Ta da! Meet the seven lucky Republicans who will get a seat on the hottest political ticket in town: the Select Committee on Benghazi. Announced via a Twitter image from House Speaker John Boehner, they are: Reps. Jim Jordan, Peter Roskam, Martha Roby, Susan Brooks, Mike Pompeo, and Lynn Westmoreland. The GOP leadership previously tapped Rep. Trey Gowdy to chair the committee.  

For the seven selected legislators, this is a big deal. The Republican majority seems to see no downside to continuing to create opportunities to discuss Benghazi, which means that basically everyone in the House Majority wanted one of those seven seats. Reps. Ann Wagner, Marsha Blackburn, and Duncan Hunter were among dozens petitioning the leadership for a spot, according to PoliticoAlthough Congress has a ton of standing committees — the House has already held several committee hearings on the Benghazi attacks — special committees have broader investigative powers. The Benghazi committee will effectively take over any other committee investigations into the 2012 attacks, including those of the House Oversight committee. Since Rep. Darrell Issa isn't on the select committee, this means his role as one of the most vocal investigators into the attacks has ended. 

There's no end date for the special committee, which is expected to last at least into the fall — prime midterm campaign time, in other words. That could explain some of Boehner's selections. Take first-term Rep. Susan Brooks, who recently won her primary against a challenger supported by some Tea Party groups. And Rep. Jim Jordan has repeatedly clashed with Boehner, who is also from Ohio. His appointment could be a move to placate him. Jordan, a conservative, has been floated as a possible challenger to Boehner's speakership in January. Many of the selectees also served on previous committees involved in Benghazi investigations: Brooks and Jordan are on the Oversight Committee with Gowdy, and Westmoreland and Pompeo are on the Intelligence Committee. 

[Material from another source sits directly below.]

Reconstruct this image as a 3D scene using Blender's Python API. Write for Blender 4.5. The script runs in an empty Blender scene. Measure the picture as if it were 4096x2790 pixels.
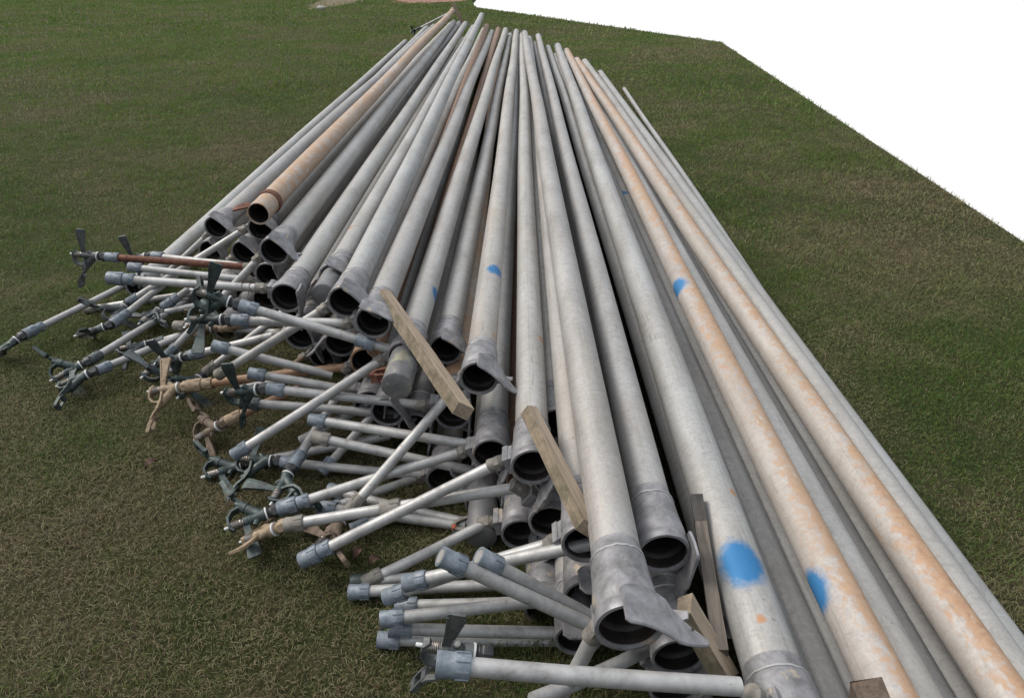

Meanwhile, House Democrats are still waiting for negotiations with Boehner to complete before deciding how to handle the special committee. As it stands, the Democrats have five spaces available for nominees to the committee (the Republicans had seven). And even though it seems as if some Democratic leaders, including Minority Leader Nancy Pelosi, are tempted to just rage-quit the whole thing and nominate no one, the party is not without representatives who are actually pretty into the idea of getting a spot on the panel. Mainly, that's because Republicans will bring in one person in particular to give testimony: former Secretary of State Hillary Clinton. 

The absolute least surprising of the group of Democrats who have come forward and volunteered for the panel: Rep. Elijah Cummings. Cummings, who is the ranking member on the House Oversight Committee, is great at political theater. Although those with sensitive eardrums might worry about putting Cummings up against the equally theatrical chair of the new committee, Rep. Gowdy, it makes a lot of sense to have someone like him in the room. As Politico reported, Cummings has said he's the Democrats' man to stand up to Republicans at the hearing. 

As of Friday afternoon, negotiations between Pelosi's camp and Boehner's were ongoing. It's presumed that the Democrats will announce their decision once that has completed.